Palin defends record as governor
Republican vice presidential candidate Sarah Palin defended nearly 200 million US dollars in federal pet projects she sought as Alaska governor this year as her ticket mate John McCain insisted she had never requested them.
As national polls showed Mr McCain moving ahead of rival Barack Obama with help from women and conservatives excited about Mrs Palin, the Democrat ended the week aggressively, releasing an ad mocking Mr McCain as out-of-touch and accusing his rival of lying about him.
Mrs Palin, Mr McCain’s surprise selection as his running mate, has been Alaska’s governor for less than two years and before that was a small-town mayor.

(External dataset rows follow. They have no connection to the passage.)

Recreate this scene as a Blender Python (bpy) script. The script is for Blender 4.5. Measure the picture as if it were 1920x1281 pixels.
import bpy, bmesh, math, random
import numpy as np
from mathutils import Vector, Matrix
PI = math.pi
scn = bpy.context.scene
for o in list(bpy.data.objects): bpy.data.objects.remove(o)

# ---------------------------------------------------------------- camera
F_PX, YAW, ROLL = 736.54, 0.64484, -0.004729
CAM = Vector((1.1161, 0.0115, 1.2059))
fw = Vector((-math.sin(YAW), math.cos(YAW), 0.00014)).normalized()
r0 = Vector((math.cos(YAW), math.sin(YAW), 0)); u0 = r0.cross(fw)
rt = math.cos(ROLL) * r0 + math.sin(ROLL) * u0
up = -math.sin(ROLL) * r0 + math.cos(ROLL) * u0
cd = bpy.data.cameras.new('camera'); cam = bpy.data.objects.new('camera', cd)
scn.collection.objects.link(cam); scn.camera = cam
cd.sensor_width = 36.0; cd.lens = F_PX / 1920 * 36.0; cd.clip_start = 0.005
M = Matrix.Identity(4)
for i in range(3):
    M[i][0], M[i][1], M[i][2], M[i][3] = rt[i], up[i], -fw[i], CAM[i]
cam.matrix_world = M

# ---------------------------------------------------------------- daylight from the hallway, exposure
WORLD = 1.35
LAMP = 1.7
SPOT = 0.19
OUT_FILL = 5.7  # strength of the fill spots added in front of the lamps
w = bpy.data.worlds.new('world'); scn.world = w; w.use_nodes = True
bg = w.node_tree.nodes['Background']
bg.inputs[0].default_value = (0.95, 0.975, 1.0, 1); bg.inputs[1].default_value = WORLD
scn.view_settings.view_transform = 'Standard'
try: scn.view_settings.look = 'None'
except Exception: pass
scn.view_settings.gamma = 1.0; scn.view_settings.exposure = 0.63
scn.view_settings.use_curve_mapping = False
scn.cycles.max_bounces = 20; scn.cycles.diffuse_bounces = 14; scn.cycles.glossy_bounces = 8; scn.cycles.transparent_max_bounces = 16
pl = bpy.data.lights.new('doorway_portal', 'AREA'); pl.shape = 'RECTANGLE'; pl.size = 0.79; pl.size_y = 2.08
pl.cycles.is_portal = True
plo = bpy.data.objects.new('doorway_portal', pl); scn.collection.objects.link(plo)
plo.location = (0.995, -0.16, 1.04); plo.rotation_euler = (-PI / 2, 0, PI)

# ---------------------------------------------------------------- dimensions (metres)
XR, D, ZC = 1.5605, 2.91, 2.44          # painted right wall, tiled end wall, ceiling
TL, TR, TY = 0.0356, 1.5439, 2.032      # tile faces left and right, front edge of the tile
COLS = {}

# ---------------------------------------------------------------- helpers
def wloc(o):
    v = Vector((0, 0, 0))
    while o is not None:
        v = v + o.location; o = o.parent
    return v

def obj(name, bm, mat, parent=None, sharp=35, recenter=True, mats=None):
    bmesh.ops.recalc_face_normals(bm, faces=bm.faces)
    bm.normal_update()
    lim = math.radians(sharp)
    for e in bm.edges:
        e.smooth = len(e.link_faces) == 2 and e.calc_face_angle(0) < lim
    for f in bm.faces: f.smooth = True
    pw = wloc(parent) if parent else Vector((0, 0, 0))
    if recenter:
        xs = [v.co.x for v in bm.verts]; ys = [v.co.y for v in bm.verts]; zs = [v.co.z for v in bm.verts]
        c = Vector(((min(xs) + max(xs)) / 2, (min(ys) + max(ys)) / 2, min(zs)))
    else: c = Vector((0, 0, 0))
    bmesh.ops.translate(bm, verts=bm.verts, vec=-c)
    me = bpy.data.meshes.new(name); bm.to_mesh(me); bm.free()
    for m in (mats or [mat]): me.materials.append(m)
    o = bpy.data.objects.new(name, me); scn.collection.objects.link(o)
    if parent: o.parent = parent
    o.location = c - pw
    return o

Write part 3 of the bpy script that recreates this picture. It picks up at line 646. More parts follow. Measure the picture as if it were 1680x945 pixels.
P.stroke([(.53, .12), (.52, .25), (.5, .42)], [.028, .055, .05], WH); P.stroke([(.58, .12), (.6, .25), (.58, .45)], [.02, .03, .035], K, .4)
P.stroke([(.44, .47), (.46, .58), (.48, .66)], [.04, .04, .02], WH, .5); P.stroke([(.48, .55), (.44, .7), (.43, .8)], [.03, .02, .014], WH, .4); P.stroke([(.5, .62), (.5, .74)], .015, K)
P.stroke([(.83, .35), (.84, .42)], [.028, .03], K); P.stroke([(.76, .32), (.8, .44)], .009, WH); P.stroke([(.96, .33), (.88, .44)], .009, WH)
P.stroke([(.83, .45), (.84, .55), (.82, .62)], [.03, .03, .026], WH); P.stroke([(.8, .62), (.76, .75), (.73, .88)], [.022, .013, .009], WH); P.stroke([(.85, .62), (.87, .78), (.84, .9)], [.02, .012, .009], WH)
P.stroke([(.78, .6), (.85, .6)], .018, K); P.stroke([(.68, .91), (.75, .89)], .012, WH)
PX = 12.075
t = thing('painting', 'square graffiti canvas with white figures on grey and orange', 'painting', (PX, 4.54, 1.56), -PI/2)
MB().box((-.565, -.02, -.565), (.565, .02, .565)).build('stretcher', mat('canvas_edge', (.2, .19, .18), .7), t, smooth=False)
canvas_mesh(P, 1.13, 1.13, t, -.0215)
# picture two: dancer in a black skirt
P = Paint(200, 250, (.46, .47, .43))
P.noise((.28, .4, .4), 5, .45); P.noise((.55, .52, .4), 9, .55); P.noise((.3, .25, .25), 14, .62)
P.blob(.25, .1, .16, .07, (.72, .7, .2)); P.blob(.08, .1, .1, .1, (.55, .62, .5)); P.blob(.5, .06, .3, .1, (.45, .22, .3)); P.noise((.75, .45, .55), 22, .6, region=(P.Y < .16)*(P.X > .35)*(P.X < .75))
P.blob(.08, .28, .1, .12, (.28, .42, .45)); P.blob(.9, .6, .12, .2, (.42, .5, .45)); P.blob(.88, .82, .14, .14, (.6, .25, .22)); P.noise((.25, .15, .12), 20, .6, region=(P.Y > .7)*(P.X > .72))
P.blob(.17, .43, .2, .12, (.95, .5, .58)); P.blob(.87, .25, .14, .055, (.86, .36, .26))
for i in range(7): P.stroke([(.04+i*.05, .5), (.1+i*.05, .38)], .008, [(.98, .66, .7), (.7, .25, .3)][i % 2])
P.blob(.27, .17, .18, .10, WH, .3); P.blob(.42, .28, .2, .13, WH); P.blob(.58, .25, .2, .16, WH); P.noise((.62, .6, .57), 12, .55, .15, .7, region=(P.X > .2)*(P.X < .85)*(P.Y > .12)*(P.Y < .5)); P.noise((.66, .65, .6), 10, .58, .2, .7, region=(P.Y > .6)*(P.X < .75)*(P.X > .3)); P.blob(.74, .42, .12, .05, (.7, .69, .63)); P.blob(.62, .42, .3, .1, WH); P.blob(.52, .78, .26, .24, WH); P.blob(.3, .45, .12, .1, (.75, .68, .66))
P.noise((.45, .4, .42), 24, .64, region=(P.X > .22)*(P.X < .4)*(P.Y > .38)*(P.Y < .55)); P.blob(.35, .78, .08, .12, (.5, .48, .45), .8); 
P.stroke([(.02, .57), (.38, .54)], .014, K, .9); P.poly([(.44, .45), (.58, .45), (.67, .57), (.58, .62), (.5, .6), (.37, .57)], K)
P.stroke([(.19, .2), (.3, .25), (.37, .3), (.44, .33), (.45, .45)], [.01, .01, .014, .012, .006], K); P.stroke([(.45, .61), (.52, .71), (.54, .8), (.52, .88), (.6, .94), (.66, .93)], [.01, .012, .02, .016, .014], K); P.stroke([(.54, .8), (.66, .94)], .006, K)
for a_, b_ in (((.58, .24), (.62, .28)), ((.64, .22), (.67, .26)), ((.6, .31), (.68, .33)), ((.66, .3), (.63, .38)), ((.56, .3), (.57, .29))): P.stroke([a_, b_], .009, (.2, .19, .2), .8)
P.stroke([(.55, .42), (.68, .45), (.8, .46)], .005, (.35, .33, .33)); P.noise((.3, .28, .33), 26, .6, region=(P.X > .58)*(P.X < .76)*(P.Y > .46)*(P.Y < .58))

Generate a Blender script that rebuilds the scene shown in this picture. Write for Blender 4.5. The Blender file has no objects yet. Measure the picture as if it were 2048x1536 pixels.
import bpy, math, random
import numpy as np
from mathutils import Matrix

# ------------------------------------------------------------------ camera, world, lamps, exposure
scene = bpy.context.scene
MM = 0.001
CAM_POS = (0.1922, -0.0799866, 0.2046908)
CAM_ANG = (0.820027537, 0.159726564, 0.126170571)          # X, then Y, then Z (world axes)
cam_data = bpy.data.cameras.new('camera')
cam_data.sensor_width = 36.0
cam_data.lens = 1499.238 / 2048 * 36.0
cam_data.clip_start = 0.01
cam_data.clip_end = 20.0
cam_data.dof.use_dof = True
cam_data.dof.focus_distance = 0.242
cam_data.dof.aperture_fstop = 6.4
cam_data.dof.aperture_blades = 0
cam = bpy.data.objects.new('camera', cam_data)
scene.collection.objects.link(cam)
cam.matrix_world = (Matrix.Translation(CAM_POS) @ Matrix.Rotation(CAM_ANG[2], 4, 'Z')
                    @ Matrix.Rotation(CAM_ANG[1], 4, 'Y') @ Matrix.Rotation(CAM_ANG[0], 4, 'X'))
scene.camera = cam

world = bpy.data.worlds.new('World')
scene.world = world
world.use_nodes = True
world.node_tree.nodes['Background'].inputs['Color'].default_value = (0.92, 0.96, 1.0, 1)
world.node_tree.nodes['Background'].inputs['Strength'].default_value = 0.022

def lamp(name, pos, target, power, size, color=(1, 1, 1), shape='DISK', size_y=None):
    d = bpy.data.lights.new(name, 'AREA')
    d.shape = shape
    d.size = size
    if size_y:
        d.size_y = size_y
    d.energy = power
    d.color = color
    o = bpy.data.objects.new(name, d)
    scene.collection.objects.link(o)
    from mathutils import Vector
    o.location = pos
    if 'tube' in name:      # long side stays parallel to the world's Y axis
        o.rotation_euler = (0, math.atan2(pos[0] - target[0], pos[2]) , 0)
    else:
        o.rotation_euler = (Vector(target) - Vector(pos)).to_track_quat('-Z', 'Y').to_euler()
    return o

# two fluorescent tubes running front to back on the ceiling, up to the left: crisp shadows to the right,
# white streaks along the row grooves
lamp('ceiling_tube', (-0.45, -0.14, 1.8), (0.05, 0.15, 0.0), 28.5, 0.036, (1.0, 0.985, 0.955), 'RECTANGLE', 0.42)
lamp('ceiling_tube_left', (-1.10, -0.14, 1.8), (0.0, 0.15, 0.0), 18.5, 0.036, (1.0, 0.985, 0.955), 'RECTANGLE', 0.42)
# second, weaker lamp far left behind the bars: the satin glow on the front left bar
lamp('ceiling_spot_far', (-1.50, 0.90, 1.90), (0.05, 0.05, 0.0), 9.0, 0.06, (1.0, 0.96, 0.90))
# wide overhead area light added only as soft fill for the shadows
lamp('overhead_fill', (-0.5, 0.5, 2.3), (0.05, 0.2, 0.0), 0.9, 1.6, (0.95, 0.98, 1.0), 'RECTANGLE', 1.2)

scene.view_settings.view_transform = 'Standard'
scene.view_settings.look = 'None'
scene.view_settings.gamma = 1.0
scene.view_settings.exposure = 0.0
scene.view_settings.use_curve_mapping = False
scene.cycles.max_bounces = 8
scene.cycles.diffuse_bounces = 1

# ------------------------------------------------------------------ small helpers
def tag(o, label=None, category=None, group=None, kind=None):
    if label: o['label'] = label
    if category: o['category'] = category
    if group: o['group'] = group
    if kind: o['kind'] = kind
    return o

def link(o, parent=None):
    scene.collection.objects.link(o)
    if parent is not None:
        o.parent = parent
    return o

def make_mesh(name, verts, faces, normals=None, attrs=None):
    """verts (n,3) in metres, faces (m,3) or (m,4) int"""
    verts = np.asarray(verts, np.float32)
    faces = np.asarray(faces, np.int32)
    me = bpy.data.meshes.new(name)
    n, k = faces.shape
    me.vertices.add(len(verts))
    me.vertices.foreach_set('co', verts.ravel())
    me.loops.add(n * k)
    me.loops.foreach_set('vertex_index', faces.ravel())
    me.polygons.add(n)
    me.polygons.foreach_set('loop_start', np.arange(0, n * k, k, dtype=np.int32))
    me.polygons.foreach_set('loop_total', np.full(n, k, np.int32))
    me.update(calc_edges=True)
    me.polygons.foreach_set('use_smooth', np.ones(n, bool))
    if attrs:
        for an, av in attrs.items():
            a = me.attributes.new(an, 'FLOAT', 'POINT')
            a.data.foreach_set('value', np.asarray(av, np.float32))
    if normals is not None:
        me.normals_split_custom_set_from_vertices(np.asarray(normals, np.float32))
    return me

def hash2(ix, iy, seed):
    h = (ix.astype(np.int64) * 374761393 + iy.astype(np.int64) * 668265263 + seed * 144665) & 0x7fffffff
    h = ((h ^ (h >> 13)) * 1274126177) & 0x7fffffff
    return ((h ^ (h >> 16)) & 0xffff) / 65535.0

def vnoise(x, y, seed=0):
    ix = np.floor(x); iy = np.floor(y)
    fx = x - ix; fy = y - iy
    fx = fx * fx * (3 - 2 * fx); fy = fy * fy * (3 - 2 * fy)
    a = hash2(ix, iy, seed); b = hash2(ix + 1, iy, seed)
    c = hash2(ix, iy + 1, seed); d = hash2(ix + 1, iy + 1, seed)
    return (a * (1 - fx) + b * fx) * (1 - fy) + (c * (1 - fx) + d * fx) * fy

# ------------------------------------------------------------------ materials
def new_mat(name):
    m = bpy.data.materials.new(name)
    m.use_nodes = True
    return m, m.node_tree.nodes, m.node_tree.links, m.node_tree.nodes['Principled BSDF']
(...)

Her highly anticipated first televised interview was airing this week as Americans seek to learn more about her.
She has energised like-minded conservatives and pulled a core Republican constituency closer to a presidential candidate they had initially eyed with wariness.
But, she has also raised questions about her experience and whether her state’s high amounts of federal funding conflict with Mr McCain’s stand against wasteful spending on local projects, known as “earmarks”.
In the second part of her interview with ABC News, Mrs Palin was confronted with two claims that have been a staple of her reputation since joining the Republican ticket: That she was opposed to federal earmarks, even though her request for such special spending projects for 2009 was the highest per capita figure in the U.S.; and that she opposed a 398 million US dollar bridge linking Ketchikan to an island with 50 residents and an airport, known as the “Bridge to Nowhere”.
Mrs Palin actually turned against the bridge project only after it became a national symbol of wasteful spending and Congress had pulled money for it.
Mrs Palin told ABC’s Charles Gibson that since she took office, the state had “drastically” reduced its efforts to secure earmarks and would continue to do so while she was governor.
“What I’ve been telling Alaskans for these years that I’ve been in office, is, no more,” Mrs Palin said.
On the Bridge to Nowhere, Mrs Palin said she had supported a link from the mainland to the airport but not necessarily the costly bridge project.
“It’s not inappropriate for a mayor or for a governor to request and to work with their Congress and their congressmen, their congresswomen, to plug into the federal budget, along with every other state, a share of the federal budget for infrastructure,” Mrs Palin said.
Mrs Palin’s comments came after Mr McCain sat for a feisty grilling on morning TV talk show The View, where he claimed erroneously that his running mate had not sought money for such pet projects.
“Not as governor she didn’t,” Mr McCain said, ignoring the record.
The panel of female hosts also pressed Mr McCain on Mrs Palin’s religious views, his position on abortion and whether he had traded in his maverick ways to placate conservatives.
A new survey released has Mr McCain barely ahead of Mr Obama thanks to strong support from suburban and working-class whites and a huge edge in how people rate each candidate’s experience.
The poll has Mr McCain leading 48 to 44%, and has a margin of error of 3.4 percentage points among likely voters.
Mr Obama has called Mrs Palin a “phenomenon” and acknowledged she has given her ticket a boost.
But his aides say Mr McCain is vulnerable to new criticisms because he has stretched the truth in recent comments and ads, and because Mrs Palin was shaky on foreign policy in a previously released part of the ABC News interview.
“You know, I’m not going to be making up lies about John McCain,” Mr Obama told undecided voters in Dover. But he dipped into history, citing the oft-repeated phrase: “If you don’t stop lying about me, I’m going to have to start telling the truth about you.”
Mr Obama’s newest TV ad makes a none-too-subtle dig at McCain’s age. It shows Mr McCain at a hearing in the early 1980s, wearing giant glasses and an out-of-style suit. Other images include a disco ball, clunky phone, outdated computer and Rubik’s Cube. “Things have changed in the last 26 years,” the announcer says, “but McCain hasn’t.”